Aujourd’hui, le groupe est soumis à des obligations et injecte 160 millions d’euros par an dans le pré-achat de films. Mais s’il décide d’abandonner son statut actuel pour celui d’une plateforme comme Netflix, son engagement financier risque d’être divisé par trois ou quatre. Or le rôle de Canal+ est crucial dans la vie d’un film. Car sans sa participation, un film n’a aucune chance d’obtenir de financement des autres partenaires comme les chaînes gratuites, les collectivités locales et les distributeurs.
Troisième inconnue, quelle place les plateformes Netflix ou Disney+ vont-elles prendre dans le financement du cinéma? Netflix, Amazon Prime devraient consacrer 4 % de leur chiffre d’affaires français au financement du cinéma. Pour Disney +, plus orienté septième art, ce pourcentage pourrait être plus élevé. Le CNC estime que les plateformes pourraient injecter en 2021 entre 40 et 50 millions d’euros.

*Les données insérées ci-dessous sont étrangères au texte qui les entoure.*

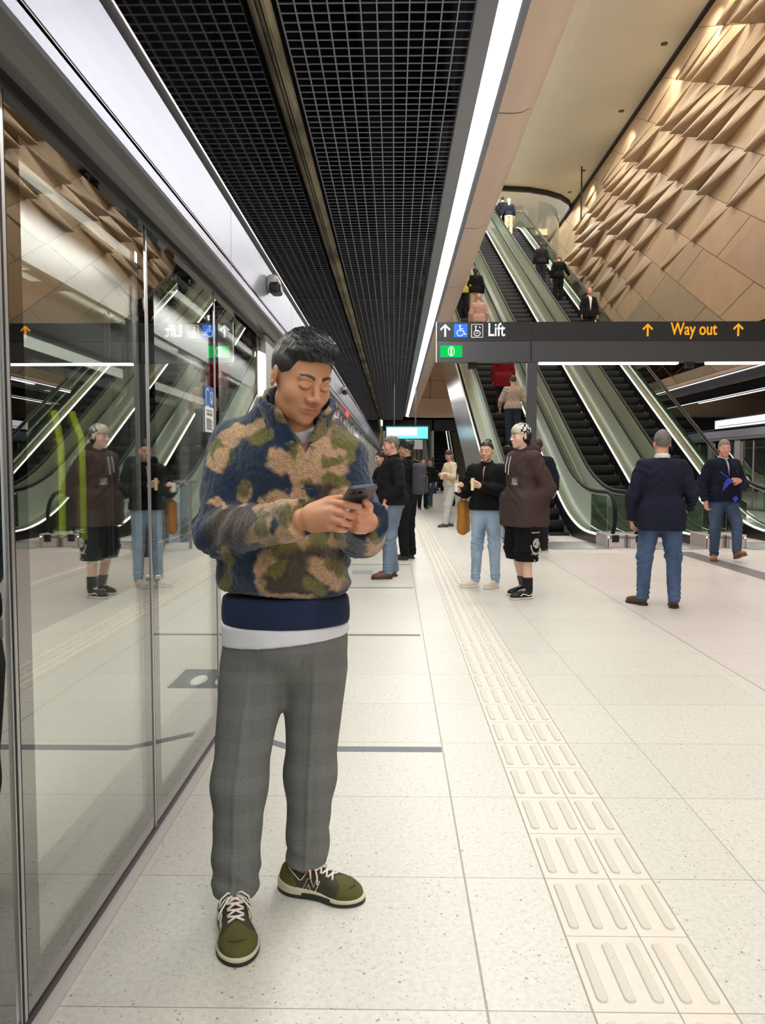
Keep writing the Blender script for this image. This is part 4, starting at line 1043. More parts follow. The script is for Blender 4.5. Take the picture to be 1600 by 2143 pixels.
    if p['bottom'] is not None:
        tb = p['tb']; cz = p.get('cuffz')
        def legf(P):
            d = ell(P, (0, .012, .93), (.160+f+tb*.5, .115+f+tb*.5, .14)); gl = p.get('flare', 0.)
            for i in (0, 1): d = smin(d, leg(P, i, tb, tb+gl), .03)
            d = d+.004*fbm(P, (14, 14, 9), 8, 2)+.006*np.sin(P[:, 2]*70+P[:, 0]*35+8*vnoise(P, 7, 2))*np.clip(np.maximum(1-np.abs(P[:, 2]-.5)*4, 1-np.abs(P[:, 2]-.12)*7), 0, 1)
            lz = cz if cz else p['cuff']
            return smax(smax(d, lz-P[:, 2], .004), P[:, 2]-1.02, .01)
        l = lo.copy(); h2 = hi.copy(); h2[2] = 1.06
        m_ = mat('denim', srgb(*p['bottom']), .85, noise=(4.5, .38, 5, (1, 1, .5)), bump=(220, .3, .002)) if p.get('denim') else cloth('trouser_cloth', srgb(*p['bottom']), .06)
        if p.get('botcol'): m_ = VC
        sdf_obj('shorts' if cz else 'trousers', legf, l, h2, vx, m_, t, p.get('botcol'))
    for i in (0, 1):
        a = np.asarray(AN[i], F32); fv = footv(i); sd = A(-fv[1], fv[0], 0); base = A(a[0], a[1], a[2]-.09)+fv*.055; ptch = p.get('pitch', (0, 0))[i]
        R = np.stack([sd, -fv, A(0, 0, 1)], 1)@Rx(ptch)
        def up(P, base=base, R=R):
            q = (P-base)@R; d = U(.03, ell(q, (0, -.085, .035), (.046, .065, .036)), ell(q, (0, -.01, .045), (.042, .075, .045)), rc(q, (0, .055, .05), (0, .05, p['shoeh']-.015), .042, .038))
            return smax(smax(d, .018-q[:, 2], .003), q[:, 2]-p['shoeh']+.02*np.clip(-q[:, 1]/.05, 0, 1), .006)
        def so(P, base=base, R=R):
            q = (P-base)@R; q2 = q.copy(); q2[:, 2] = 0; d = np.minimum(1, U(.03, ell(q2, (0, -.09, 0), (.050, .066, .05)), ell(q2, (0, .045, 0), (.043, .065, .05)), rc(q2, (0, -.08, 0), (0, .05, 0), .040))); return smax(d, np.abs(q[:, 2]-.012)-.012, .003)
        lo3 = base-A(.20, .20, .05); hi3 = base+A(.20, .20, .16)
        sh_ = sdf_obj('shoe', up, lo3, hi3, max(.007, vx*.6), mat('shoe_upper', srgb(*p['shoe']), .5), t)
        sdf_obj('sole', so, lo3, hi3, max(.007, vx*.6), mat('shoe_sole', srgb(*p['sole']), .6), sh_)
        if p.get('laces'):
            b = MB(); Ri = R
            for k in range(4):
                for sg in (-1, 1):
                    a1 = base+Ri@A(-.02*sg, -.045+k*.022-.0, .072+k*.011); a2 = base+Ri@A(.02*sg, -.03+k*.022, .078+k*.011); b.tube([a1, a2], .004, 5)
            b.build('laces', M['white'], sh_)
            b = MB()
            for sg in (-1, 1):
                pts = [base+Ri@A(sg*x, y, z) for x, y, z in ((.048, .07, .05), (.049, .03, .038), (.0475, 0, .052), (.047, -.035, .058), (.047, -.06, .04))]; b.tube(pts, .005, 5)
            b.build('side_stripe', M['white'], sh_)
        if p.get('sock'):
            sf = lambda P, i=i: smax(leg(P, i, .006), P[:, 2]-(.22 if i else .20), .004)
            sdf_obj('sock', sf, lo3, hi3+A(0, 0, .12), .009, cloth('sock_cloth', srgb(*p['sock'][i])), t)
    t['_s'] = s
    del t['_s']
    return t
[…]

Au final, il est aujourd’hui impossible de savoir quel sera le manque à gagner de la profession en 2021
Au final, il est aujourd’hui impossible de savoir quel sera le manque à gagner de la profession en 2021. Mais la volonté d’aider le cinéma «coûte que coûte», est une décision politique. Et si le cinéma se montre toujours aussi arrogant, l’État pourrait être moins enclin à lui venir en aide.